Half the firms in the City of London do not have adequate
business continuity plans in place to survive a terrorist incident,
the commissioner of the City of London Police warned this week.
James Hart said that not enough firms, particularly small and
medium-sized businesses, were taking practical steps to ensure they
could continue to operate in the wake of a terrorist attack.
"All big businesses are well aware of their vulnerabilities in
terms of the need for business planning.
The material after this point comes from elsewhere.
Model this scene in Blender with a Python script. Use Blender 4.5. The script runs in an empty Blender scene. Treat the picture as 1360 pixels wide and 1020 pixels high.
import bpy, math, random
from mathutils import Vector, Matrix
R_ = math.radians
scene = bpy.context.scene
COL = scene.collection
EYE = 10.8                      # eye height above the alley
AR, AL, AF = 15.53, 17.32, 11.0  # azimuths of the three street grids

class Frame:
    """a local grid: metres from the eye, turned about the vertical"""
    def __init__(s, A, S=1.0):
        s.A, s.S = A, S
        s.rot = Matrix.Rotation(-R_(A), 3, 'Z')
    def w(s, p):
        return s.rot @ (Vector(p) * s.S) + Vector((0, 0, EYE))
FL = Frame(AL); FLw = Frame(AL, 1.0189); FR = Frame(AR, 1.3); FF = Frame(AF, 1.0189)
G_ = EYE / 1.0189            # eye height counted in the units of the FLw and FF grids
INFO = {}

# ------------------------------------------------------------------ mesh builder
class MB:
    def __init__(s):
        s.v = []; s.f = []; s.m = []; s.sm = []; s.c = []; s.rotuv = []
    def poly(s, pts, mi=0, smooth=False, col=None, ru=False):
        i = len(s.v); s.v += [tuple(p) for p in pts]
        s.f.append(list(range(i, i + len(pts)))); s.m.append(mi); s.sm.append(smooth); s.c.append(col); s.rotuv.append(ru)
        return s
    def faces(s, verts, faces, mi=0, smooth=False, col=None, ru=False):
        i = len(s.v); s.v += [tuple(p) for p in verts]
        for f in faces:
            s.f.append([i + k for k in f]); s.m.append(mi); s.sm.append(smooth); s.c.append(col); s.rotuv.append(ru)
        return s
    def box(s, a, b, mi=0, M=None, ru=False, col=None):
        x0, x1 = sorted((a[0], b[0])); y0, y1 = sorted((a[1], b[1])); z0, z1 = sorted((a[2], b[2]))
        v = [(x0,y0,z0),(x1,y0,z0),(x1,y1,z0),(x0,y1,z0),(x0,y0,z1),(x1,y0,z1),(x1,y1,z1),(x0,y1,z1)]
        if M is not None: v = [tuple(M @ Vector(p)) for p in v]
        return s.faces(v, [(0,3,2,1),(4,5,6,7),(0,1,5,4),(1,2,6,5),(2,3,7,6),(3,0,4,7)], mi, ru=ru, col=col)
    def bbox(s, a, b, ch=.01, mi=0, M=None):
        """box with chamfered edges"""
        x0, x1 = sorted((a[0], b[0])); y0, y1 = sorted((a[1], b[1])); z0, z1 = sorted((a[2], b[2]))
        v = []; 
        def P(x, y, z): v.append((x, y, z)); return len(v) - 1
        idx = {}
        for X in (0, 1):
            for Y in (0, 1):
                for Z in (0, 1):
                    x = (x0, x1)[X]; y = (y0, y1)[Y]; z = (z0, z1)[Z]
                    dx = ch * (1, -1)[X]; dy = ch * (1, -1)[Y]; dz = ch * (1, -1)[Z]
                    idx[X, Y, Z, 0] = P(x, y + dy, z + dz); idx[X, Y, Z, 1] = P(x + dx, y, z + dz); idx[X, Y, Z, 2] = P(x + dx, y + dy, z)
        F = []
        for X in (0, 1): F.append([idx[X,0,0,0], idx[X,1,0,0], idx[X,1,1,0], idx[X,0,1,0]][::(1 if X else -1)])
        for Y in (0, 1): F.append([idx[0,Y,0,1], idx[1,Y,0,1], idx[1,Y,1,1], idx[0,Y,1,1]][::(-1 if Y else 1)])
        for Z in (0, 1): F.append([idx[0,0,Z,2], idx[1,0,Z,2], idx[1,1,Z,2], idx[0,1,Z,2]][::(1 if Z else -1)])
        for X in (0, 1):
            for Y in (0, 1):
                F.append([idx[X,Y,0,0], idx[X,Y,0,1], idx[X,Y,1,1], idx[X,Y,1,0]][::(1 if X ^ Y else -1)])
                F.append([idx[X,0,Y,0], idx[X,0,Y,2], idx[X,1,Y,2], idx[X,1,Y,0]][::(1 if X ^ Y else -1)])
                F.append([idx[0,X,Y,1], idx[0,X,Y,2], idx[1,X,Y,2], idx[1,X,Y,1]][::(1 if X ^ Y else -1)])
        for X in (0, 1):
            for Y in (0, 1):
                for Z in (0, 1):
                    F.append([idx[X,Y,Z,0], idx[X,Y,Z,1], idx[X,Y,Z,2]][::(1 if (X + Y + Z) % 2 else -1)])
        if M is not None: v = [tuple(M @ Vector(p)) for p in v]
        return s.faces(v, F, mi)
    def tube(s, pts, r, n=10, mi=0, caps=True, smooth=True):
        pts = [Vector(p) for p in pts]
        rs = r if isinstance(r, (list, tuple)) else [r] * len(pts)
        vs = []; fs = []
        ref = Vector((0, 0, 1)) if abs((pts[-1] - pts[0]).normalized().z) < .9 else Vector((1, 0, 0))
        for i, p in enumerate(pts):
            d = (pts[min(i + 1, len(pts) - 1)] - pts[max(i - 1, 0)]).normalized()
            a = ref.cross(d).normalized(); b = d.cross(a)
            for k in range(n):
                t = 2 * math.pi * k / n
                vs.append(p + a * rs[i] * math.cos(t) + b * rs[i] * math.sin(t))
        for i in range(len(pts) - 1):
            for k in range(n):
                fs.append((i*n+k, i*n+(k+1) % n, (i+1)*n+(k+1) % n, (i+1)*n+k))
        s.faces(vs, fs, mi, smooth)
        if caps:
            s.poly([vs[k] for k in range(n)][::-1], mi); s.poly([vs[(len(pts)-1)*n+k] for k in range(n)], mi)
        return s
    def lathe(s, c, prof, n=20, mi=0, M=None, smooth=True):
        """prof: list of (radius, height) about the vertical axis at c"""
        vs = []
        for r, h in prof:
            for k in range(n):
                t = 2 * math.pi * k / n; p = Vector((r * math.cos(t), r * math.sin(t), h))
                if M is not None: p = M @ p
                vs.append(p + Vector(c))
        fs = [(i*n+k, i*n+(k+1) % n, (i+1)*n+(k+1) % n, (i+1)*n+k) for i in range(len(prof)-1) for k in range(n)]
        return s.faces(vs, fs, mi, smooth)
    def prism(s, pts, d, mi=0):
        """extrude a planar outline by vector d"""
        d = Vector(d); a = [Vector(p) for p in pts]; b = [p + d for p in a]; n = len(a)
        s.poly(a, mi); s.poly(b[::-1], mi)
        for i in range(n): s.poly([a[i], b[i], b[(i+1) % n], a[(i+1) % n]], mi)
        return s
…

How much that planning
translates into operational effect, I sometimes wonder," he told
the Financial Times.
Hart said that although middle managers were aware of the
threats, it was difficult to interest chief operating officers and
managing partners in business continuity planning.
"The gap that I sometimes feel we have is at main board level,
or managing partner level, where there is an assumption that
someone in the management chain will be looking after this sort of
thing in the way that they would want," he said.
Hart called on big businesses to help those small and
medium-sized firms operating in their supply chain to prepare for
business interruptions.
Following the Madrid bombings in March last year, the CBI called
for the government to raise the profile of business continuity
planning.
"It is great that the issue has been brought to the attention of
these companies, and if the police can help these companies
understand what business continuity can do, that is a good thing,"
said Jeremy Beale, head of e-business at the CBI.
Research by the CBI suggests that medium-sized companies find it
more difficult to develop business continuity plans than large
firms, which have better resources, and smaller firms, which are
less burdened by bureaucracy.
IT directors in medium-sized firms often lack the budgets for
continuity planning and find it difficult to influence the board,
said Beale.
"They don't have their own security staff, and they rely on
consultants. They are vulnerable. A lot of them are stuck in a
cleft," he said.
"What needs to be done is to draw people’s attention to the fact
that they are involved in supply chains. That is a matter of IT
people being linked with the board, who understand this is a
strategic issue, and with the compliance people, " said Beal.
The London Chamber of Commerce and Industry agreed there are a
large number of firms in the City and elsewhere that do not have
business continuity plans in place.
The July bombings in London were a "wake-up call," the LCCI
said. It urged businesses in areas which were potentially
vulnerable to attack to put contingency plans in place "as a matter
of urgency."
“Subsequent to 9/11, 50% of the businesses which closed in New
York, and which did not have business continuity plans in place,
did not re-open. A closure of [just a handful of] days to a
low-margin operator can be fatal,” a spokesman said.